We now have a number of viewings, let’s add one to it.

And convert it to a dictionary for the next step.

Ordinal steps

I want to share out the phrase “I’ve watched Christmas Vacation for the 5th time in 2018“, replacing the number of viewings with the ordinal number. Yes, ordinal is the correct word, go look it up. The easiest way to get the ordinal was to set up a dictionary of values, where 1 equals 1st, 2 equals 2nd, 3 equals 3rd, and so on, up to 25. The Shortcut looks up the value based on count.

The above creates a dictionary, and sets the variable Ordinal to the looked up value based on Count. The dictionary is for Javascript, so the format is { “1”:”1st”, “2”:”2nd”, “3”:”3rd” }.

Verification

Once we have the ordinal, the Shortcut asks for verification to increment the number of viewings and post it. If they cancel at this step, no harm no foul, the Shortcut ends.

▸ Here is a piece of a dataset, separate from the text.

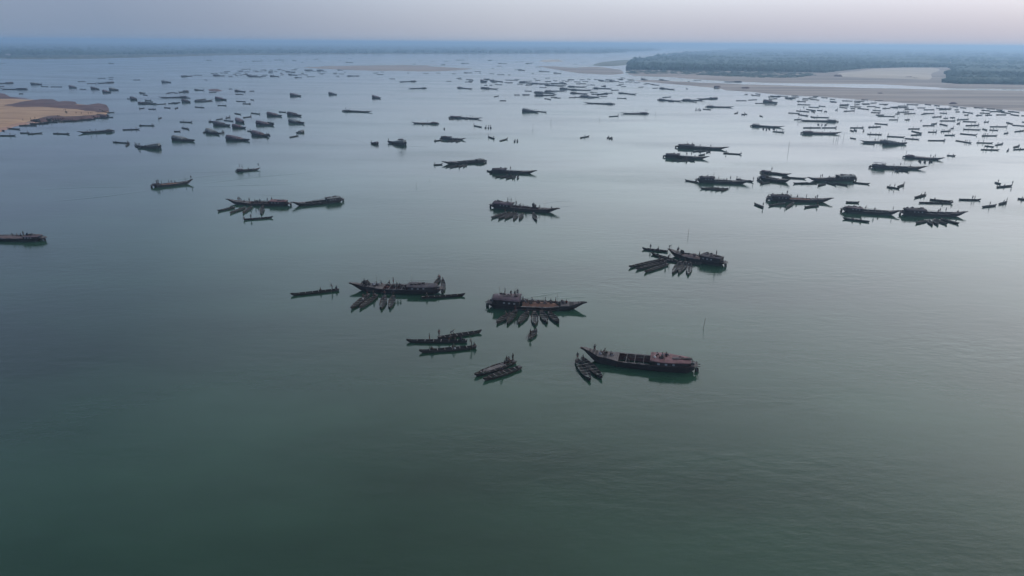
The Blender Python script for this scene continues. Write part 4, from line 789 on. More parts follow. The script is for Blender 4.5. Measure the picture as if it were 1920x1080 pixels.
RG = {}
DATA = '''
= by the right mud shore's near fringe
B 1632 314 1738 317 0.22c 0.38s 0.55s 0.7k
B 1694 295 1771 300 0.05s 0.65s 0.72k 0.76s
C 1777 292 1790 293 0.2s 0.7k
T 1656 271 1700 271 0.8s 0.9s
B 1663 267 1612 266 0.3s 0.4k 0.5s
C 1640 271 1617 270
C 1663 256 1697 258 0.05s
C 1697 260 1724 262 0.5k
C 1626 252 1654 253 0.2s 0.55k 0.8s
C 1594 259 1605 261
C 1594 240 1620 240 0.5s 0.9k
C 1628 239 1652 238 0.1k 0.4k 0.6k
C 1640 232 1665 234
C 1606 247 1601 243
C 1740 264 1773 264 0.95k
C 1792 264 1822 269 0.6s 0.7s 0.85s
C 1831 268 1862 269 0.1s 0.4s
C 1866 273 1881 270 0.3s 0.9c
C 1846 274 1864 276 0.3k
C 1839 281 1874 282 0.15s 0.3s 0.55k
C 1900 277 1912 274 0.8c
C 1900 281 1926 280 0.5k
C 1800 251 1832 254 0.97k
C 1841 255 1870 255 0.08c 0.2s 0.35s
C 1740 248 1757 248 0.6s 0.9s
C 1764 247 1783 246 0.1s 0.3s 0.8s
C 1771 254 1791 254 0.7c
C 1703 242 1725 242 0.4s
C 1708 246 1730 251 0.6s
C 1708 254 1728 253 0.5k
C 1806 243 1839 244 0.03k 0.3s
C 1842 242 1851 245
C 1855 244 1872 245 0.1s 0.4s
C 1855 238 1890 238 0.4c 0.97s
C 1887 230 1899 233 0.3k
C 1898 235 1925 237 0.9s
C 1898 248 1925 245 0.5k
C 1810 236 1837 235 0.4s 0.65s 0.9s
C 1762 233 1777 236 0.1c
C 1730 236 1753 236
C 1746 233 1757 232 0.9k
C 1762 227 1792 227 0.15k 0.9k
C 1794 233 1800 231 0.9s
C 1805 228 1831 229 
C 1794 225 1817 224 0.1s
C 1846 229 1853 229 0.2s 0.9k
= in the swarm beside the right shore
C 1667 225 1684 225 0.95s
C 1696 225 1706 225 0.5k 0.8k
C 1644 218 1680 219 0.2c 0.97k
C 1633 211 1651 212 
C 1642 216 1658 216 0.3s
C 1636 207 1652 208 0.3s
C 1641 201 1650 202
C 1605 203 1633 206
C 1594 200 1615 201
C 1595 204 1604 203
C 1602 197 1612 196
C 1601 190 1621 190
C 1602 193 1614 192
C 1574 198 1591 199
C 1574 201 1589 203
C 1580 209 1605 208 0.2c 0.97k
C 1579 189 1599 190 0.4k
C 1672 202 1684 203
C 1684 199 1703 199 0.6s
C 1700 196 1722 197
C 1694 202 1704 203 0.4s
C 1675 211 1712 210 0.1c 0.5s 0.7k
C 1692 214 1720 213 0.4s 0.6k
C 1680 214 1686 214 0.5s
C 1732 206 1752 206
C 1732 213 1752 213
C 1724 215 1745 213 0.3k
C 1748 220 1766 219 0.2k 0.9k
C 1771 222 1776 222 0.4s
C 1781 221 1791 221 0.5k
C 1761 206 1776 205 0.8s
C 1762 212 1776 213 0.5s 0.9s
C 1790 206 1797 206 0.5s
C 1793 210 1798 210
C 1804 210 1826 213 0.1c 0.6s
C 1809 216 1815 216 0.8k
C 1837 212 1857 213 0.3k
C 1840 207 1856 208 0.2k
C 1830 217 1842 216 0.3k
C 1877 211 1896 213
C 1895 215 1911 217
C 1890 209 1912 211 0.4k
C 1915 217 1930 218
C 1916 229 1930 230
C 1826 202 1844 203
C 1850 204 1866 205
C 1868 206 1880 207
C 1872 210 1884 209
C 1787 200 1797 201
C 1800 202 1812 203
C 1734 196 1746 197
C 1752 198 1762 199
C 1712 192 1724 193
C 1690 190 1700 190
C 1660 188 1672 188
C 1640 189 1656 189 0.5k
C 1615 187 1628 188
C 1656 196 1662 197
= under the long left-pointing barge upper right
B 1570 228 1494 226 0.96s
C 1489 225 1503 224 0.5c
C 1449 247 1471 249 0.3s 0.6k 0.8s
C 1506 240 1540 240 0.4k
C 1541 240 1569 240 0.2s 0.97k
B 1503 250 1578 251 0.5k 0.7k
B 1408 236 1471 239 
C 1522 220 1555 221 0.3s
C 1520 219 1528 221
C 1478 212 1500 213 0.3s
C 1496 215 1516 218 0.3c 0.8k
C 1493 208 1518 210 0.3s 0.6c
C 1521 209 1528 211
C 1510 205 1532 208 
C 1532 207 1542 208 0.9s
C 1516 201 1536 202
C 1535 199 1548 200 0.1c
C 1495 196 1520 197 0.6k
= along the right sandbar's shore edge
C 1380 189 1400 189
C 1400 188 1422 187
C 1396 178 1402 177
C 1407 177 1414 180
C 1412 179 1425 180
C 1416 176 1426 177
C 1439 186 1460 185 0.05c
C 1440 182 1460 182 0.1k
C 1444 180 1462 181
C 1458 180 1478 181
C 1472 185 1487 187 0.5k
C 1483 183 1500 182
C 1484 180 1496 180
C 1505 185 1520 185
C 1513 184 1535 183
C 1519 186 1527 187
C 1527 187 1536 188
C 1540 183 1552 184
C 1524 181 1535 181
C 1556 186 1566 187
T 1429 191 1461 194
C 1416 194 1431 194
C 1434 197 1456 197 0.8k
= off the right sandbar's left end
B 1279 188 1322 188
B 1348 184 1302 186
B 1234 187 1282 190 0.5k
C 1241 183 1259 182 0.4c 0.95k
C 1253 191 1264 191
C 1292 191 1307 192
B 1324 200 1377 201 0.5s
C 1318 205 1333 206
C 1376 214 1385 211 0.9k
B 1235 165 1269 168
C 1222 166 1236 165
C 1196 164 1208 163
C 1204 158 1218 157
C 1222 159 1237 160
B 1160 174 1195 177
B 1202 148 1216 150
B 1231 149 1261 152
C 1287 152 1296 154
C 1300 151 1315 151
B 1390 153 1356 153
= in the raft right of mid river
B 969 153 1002 156
B 993 156 1036 157
B 1060 156 1030 157
B 1018 159 1062 161
C 1040 162 1072 160
B 1065 162 1102 163
C 1098 160 1112 159 0.8k
B 1112 165 1149 166
T 1136 162 1127 162
B 1050 166 1079 168
B 1070 168 1113 169
B 1022 171 1063 170
B 1002 173 1044 175
B 1003 179 1044 178
C 1020 185 1034 187
B 1070 174 1104 176
B 1139 175 1119 177
B 1087 181 1128 182
C 1102 185 1116 184
C 1122 153 1140 152
= at the tip of the right mudflats
C 1052 152 1060 151
C 1064 150 1075 150
C 1083 150 1100 149
C 1100 148 1108 149
C 1110 149 1130 150
C 1132 149 1152 150
C 1092 153 1103 153
C 1136 153 1152 154
C 1160 155 1170 155
C 1174 154 1186 154
C 1189 155 1200 155
C 1176 151 1192 152
B 1010 133 1033 134
B 1034 136 1058 138
B 965 130 992 132
C 1000 126 1018 126
C 1000 148 1006 148
C 1075 121 1082 121
= just below the crowded raft
T 980 209 1010 211 0.1s 0.3s 0.6s 0.75s 0.85s
C 1007 209 1025 211 0.2k 0.5k 0.8k
B 1153 195 1092 193 0.35s 0.2k
B 1215 213 1163 213 0.55s 0.4s 0.3k 0.1s 0.02s
C 1142 219 1160 218 0.95s
C 1088 259 1105 256 0.5s
= in open water of mid river
B 910 303 828 308
C 813 310 830 309 0.1c
B 920 323 1007 325 0.42s
C 913 321 930 325
B 826 260 874 262 
C 814 265 830 263 0.1k
B 822 232 771 231 0.4s
C 776 231 787 232
B 843 220 905 223 0.4s 0.5s 0.6s 0.7s
C 842 224 853 223
C 872 224 880 223
T 760 272 727 268 0.95s
T 708 271 695 269 0.9c
C 903 239 888 236 0.95s
C 927 261 915 257 0.95s 0.1s
C 937 265 952 261 0.9c
C 925 182 937 180 0.8k
C 937 189 949 189 0.5s
B 643 208 699 210 0.1s 0.2s
T 542 179 568 181
T 617 177 632 178
T 699 183 714 185
= before the faint middle sandbar
B 780 152 747 153
B 799 165 765 166
B 854 164 891 167
B 902 165 935 167
T 897 152 918 154
B 917 151 947 153
C 946 155 962 155
C 908 160 914 160 0.7s
C 918 160 923 160 0.7s
C 852 147 868 146
C 907 148 918 148
C 707 140 719 140
C 714 135 720 135
C 730 148 741 148
C 758 136 773 138
C 818 137 826 137
C 793 138 804 138
C 844 138 858 139
B 870 136 886 136
C 888 134 904 134
C 895 136 905 138
C 915 138 930 139
C 932 140 946 140
C 950 141 959 140
C 855 130 868 130
C 700 137 709 137
B 651 142 675 142
C 630 143 636 143
C 638 134 655 137
= in the farthest row below the forest
B 843 120 817 122
C 830 115 844 115
B 840 112 886 112
B 857 118 889 119
C 892 110 906 111
B 905 113 933 112
B 925 118 961 119
C 931 124 941 124
B 975 119 1008 118
C 922 128 926 128
C 965 131 972 131
B 640 116 672 117
C 650 110 663 110
B 603 110 580 111
B 510 112 538 112
B 538 112 567 114
B 470 114 496 114
C 503 116 511 115
C 483 106 508 106
C 425 114 446 114
B 380 112 405 113
C 408 112 424 113
B 200 118 218 119
C 1108 113 1116 112
C 1112 109 1120 109
C 1143 107 1160 107
= in the far left-of-sandbar cluster
B 570 131 590 132
B 587 131 616 133
C 605 134 615 135
B 552 145 567 145
C 573 144 594 144
B 535 134 556 135
B 535 139 566 141
B 507 142 524 143
C 524 141 534 140
C 524 137 531 138
C 520 130 526 130
C 490 131 499 131
C 495 133 500 133
B 466 143 492 144
C 491 141 502 141
C 474 134 490 135
C 466 130 471 131
C 457 139 466 138
C 441 137 452 137
C 441 142 447 142
C 449 141 454 141
C 500 135 512 136
C 514 134 520 134
C 546 131 556 131
C 563 137 572 138
B 340 143 362 142
C 362 141 380 141
B 400 141 422 142
C 425 143 440 144
C 383 150 389 150
B 402 142 420 142
C 395 138 408 138
C 412 137 428 137
C 420 134 432 134
C 434 139 446 140
B 463 141 484 142
C 445 133 456 133
C 452 130 463 130
= in the fleet right of the sandbank
T 301 154 324 155
C 250 150 263 150
B 365 168 384 169
C 430 167 435 167
B 441 170 461 172
C 468 171 477 171
B 353 171 334 173
C 326 174 333 175
C 311 176 319 175
B 352 182 296 183
T 262 175 273 175
C 268 178 277 179
T 246 186 257 188
B 260 193 293 195 0.6s 0.7s 0.8s
C 293 196 312 195
C 261 204 271 203 0.1s
C 278 205 293 205 0.6k
C 308 202 320 203
C 328 204 334 202 0.1k
C 322 193 330 195
T 340 190 360 193
B 365 190 400 188
T 403 186 427 188
C 366 188 388 186
C 366 190 386 190
C 376 192 398 190
C 383 202 365 201 0.3s
C 443 190 461 191
C 470 187 476 188
= beyond the golden sandbank's tip
C 230 244 262 243 0.5k 0.8s
C 261 236 290 236 0.1k 0.85s
C 297 223 303 221 0.1s
C 337 229 361 230 0.3s 0.9k
C 341 240 355 243 0.2s 0.8s
T 323 262 367 266 
C 327 247 338 247
T 423 261 471 265
C 212 267 243 269 0.2k 0.9s
C 236 275 243 269 0.8k
T 301 278 258 277 0.95s 0.9s
C 253 272 260 277 0.1s 0.5s
= in the cluster past the sandbank tip
T 388 248 412 253
C 381 250 390 246 0.2s
C 413 251 421 249 0.5s
C 402 252 420 249 0.9s
T 402 234 432 237
C 393 228 410 229 0.1s
T 440 226 462 233
T 437 239 461 241
C 420 226 438 228
C 423 222 432 220 0.2s 0.9s
C 405 225 418 223
C 440 213 452 215 0.3s
C 456 221 472 219 0.9s
C 467 212 492 215 0.1k 0.5k 0.9k
C 391 229 402 229 0.1s
T 482 233 514 236 
C 482 235 487 232 0.5s
T 473 252 505 257 0.9s
C 464 246 478 248 0.4s
C 500 252 507 255 0.6s
T 501 216 530 219
C 523 210 537 211 0.2k
T 536 215 570 219
T 541 229 573 233 0.7s
T 569 248 555 250
C 543 258 560 255
C 502 230 514 232 0.5s
= off the shore beyond the sandbank
B 24 155 -14 157
T 51 158 87 159
B 57 167 -8 167
C -6 163 8 162
C 73 162 95 163
C 94 163 118 163
T 120 163 155 166
C 148 167 163 168
T 161 166 198 169
T 186 172 216 175
T 200 168 229 170
C 36 176 43 176 0.3k 0.9k
C 146 153 160 153
C 163 157 181 157 0.9k
B 213 154 180 156
C 183 147 198 147
C 204 145 213 145
C 204 149 212 149
C 0 119 10 119
= along the golden sandbank's near shore
C 36 236 69 236 0.35c
C 13 241 38 243
C -5 243 9 246 0.4k
C -12 255 30 255 0.75s
C 38 250 56 250 0.8s
C 52 252 80 250 0.3k
C 100 251 131 252 0.25k 0.9k
B 213 246 145 250 0.7k 0.65s 0.6k 0.5s 
C 195 212 215 211
C 183 218 203 217 0.3k
C 78 228 98 227 
C 150 222 166 221
= near the right edge
C 1869 352 1898 349 0.5k 0.97s
C 1866 343 1876 346 0.5s
C 1664 351 1673 354 0.4c
C 1671 352 1686 355 0.4s
C 1695 347 1682 352 0.1c
C 1736 366 1714 372 0.1c 0.4k
C 1723 381 1787 382 0.7k 0.95k
C 1743 375 1784 379 0.2k
C 1798 375 1839 376 0.6s 0.7s
C 1842 389 1868 386 0.5s
C 1873 384 1888 380 0.5c 0.9s
C 1913 374 1926 376 0.3k
= left of the red barge row in mid right
B 1268 276 1367 280 0.2s 0.45s 0.65s 0.3k
C 1356 288 1391 290 0.15s 0.97k
B 1245 294 1330 298 0.35s 0.5s 0.6s 0.68k
C 1310 292 1322 290
'''.replace('left of the red barge row in mid right', 'in the twin-barge group above centre right')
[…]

Selecting Post will save the current number of views to cv.txt in iCloud Drive, overwriting the current file.

Posting

Finally, the time has come to compose the status message and share it.

The Text block composes the message, using the variable Ordinal and the special variable Current Date. Current Date is a custom format of yyyy, which will be the current year. This way I don’t have to update the Shortcut every year.

Now that we have our message, I’ll use the standard Share sheet to share it to the world.